Embark on a vertical adventure into the Cascades by climbing one of the most rigorous trails along Western Washington’s I-90 corridor. If you aren’t a fan of switchbacks this is the trail for you. With an elevation gain of 4,000 feet in only 2.5 miles, Mailbox Peak is notorious for a trail that essentially cuts straight up the mountain. At the very top of the mountain you can expect to be greeted by none other than a mailbox covered in signatures, filled with notes, books and comics. This physically demanding trail is frequently used as training for athletes, mountaineers and firemen. Ambitious hikers carry up trophies of their endurance to leave at the mountain’s summit for weeks or months at a time. You never really know what you’ll find at the top of the mountain.
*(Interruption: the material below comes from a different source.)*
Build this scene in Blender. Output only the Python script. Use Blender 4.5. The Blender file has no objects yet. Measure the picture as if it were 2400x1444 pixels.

Believe it or not barbells, fire hydrants and even metal newsstands full of Seattle’s magazine The Stranger are not uncommon sights at the top of the trail. Avoid struggling up a snowy and dangerous mountain by heading to Mailbox Peak in the late spring and summer.

©Melissa Farage

From the parking lot walk around a blue gate and head up the gravel road. Approximately .5 miles later, you will find a small wooden kiosk on your left, providing information about the trail’s steepness, hazards and sign meanings. Read all of information carefully before embarking on your journey. Set off into the lush, mossy forest at the base of the mountain. Soon the trail begins to climb upwards out of the ferny, stream-fed glen. After a few switchbacks you will find yourself climbing upward through a tree-covered mountainside. The trail consists of short, nearly-vertical switchbacks up through the slender tree trunks and tufts of salal. The path climbs upward providing tree roots and rocks as stair steps as it quickly gains elevation.

©Melissa Farage

Continue along the trail. After nearly 1 mile the trail (believe it or not) gets steeper. Because this is not a well-maintained trail, there are many trail variations and shortcuts that hikers use to traverse the mountain. Always follow the white diamond-shaped markers to keep track of the true trail.
Roughly 700 feet from the top, the trees disperse to offer views of the surrounding Cascade Mountains. The lack of trees and rock falls offer scenic resting areas, but continue upwards for the true view. As you ascend above the trees, the slightly switch-backing trail becomes completely vertical, plunging upward towards the rocky mountain summit. As you finally reach the top of Mailbox Peak you will be rewarded by a 360-degree view of the Snoqualmie River Valley, Middle Fork Valley and South Fork Valley. Sign your name on the mailbox to leave your lasting legacy.

 

Length: 2.5 miles one way

Variety: out and back

Elevation Gain: 4,000 feet

Difficulty: Difficult

Season: Summer

Trail Open To: Hikers, Dogs

Passes/Permits: None

Facilities at Trailhead: None

Maps: Green Trails Bandera No. 206, No. 206S Mt Si NRCA, USGS: Chester Morse Lake

 

Driving Directions:

From I-90 East take exit 34 and head North. Turn right onto Middle Fork Road. Continue along Middle Fork Road until the pavement ends. The trailhead sign and parking are on the right, about 3 miles from I-90.